Now 19, he lives in an adult homeless hostel and shares a room with a 37-year-old Syrian Kurd he says he is afraid of.

He gets £70 a week and sends home £45 of it to his family, now in Damascus.

For four hours each weekday he attends free German language classes with fellow Syrian migrants at a nearby school, and says he can now hold a basic conversation in his adopted language.

But he has still not reached the level which will get him a place at college. Pin-thin and drawn, he rarely eats because the food - 'it is always pasta' - is so bad at the homeless hostel and because he is depressed.

Yet he dare not tell his parents of his life in limbo. This week, when I returned to see him with fellow Syrian migrants in Berlin, he told me: 'The German government has not gone out of its way to make life easy for migrants.

I always hoped I would get at least a room to myself. I have asked the authorities whether my 63-yearold father, who has a heart problem, can come here to join me.

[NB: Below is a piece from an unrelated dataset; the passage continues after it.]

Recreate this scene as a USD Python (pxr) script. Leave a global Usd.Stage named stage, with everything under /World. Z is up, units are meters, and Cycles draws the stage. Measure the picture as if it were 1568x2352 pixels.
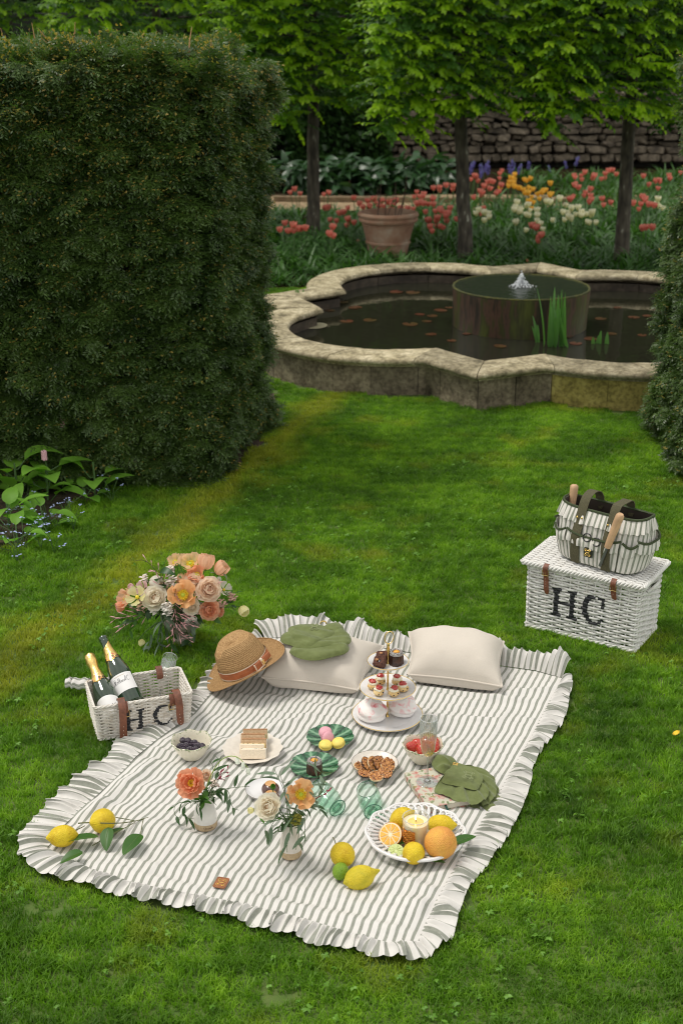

That has been refused.' Mohammed is a decent young man who would like to be an electrical engineer.

Today he despairs of that dream: 'There are so many migrants that the Germans have started to hate us.'

By way of illustration, he tells me how last week he tried to get a job at a workshop in Marzahn, a grim Berlin suburb.

The German boss asked him where he came from. When he answered Syria, there was an immediate riposte.

'You should have stayed there,' he told him.

'You should have fought with the army to make your country take the right path.'

He then refused Mohammed work, saying he was already paying for him to live free in Germany out of his taxes.

Merkel should never have invited him in, he added. Perhaps it is no surprise that sentiments are changing here. Disturbing stories have started to be leaked to the press of migrants who still live in hostels in every part of Germany with nothing to do but collect their state benefits, study their mobile phones and wait for the next meal.

These young men are idle and angry, and there have been murders, rapes and knifings as they wait and hope to find a place in German society.

The tragedy is that there are many, many good people among the immigrants who want nothing but to work hard and help Germany solve its population crisis.

But many Germans don't want to hear that - or to help Chancellor Merkel out of a political mess which, they believe, is very much her own making.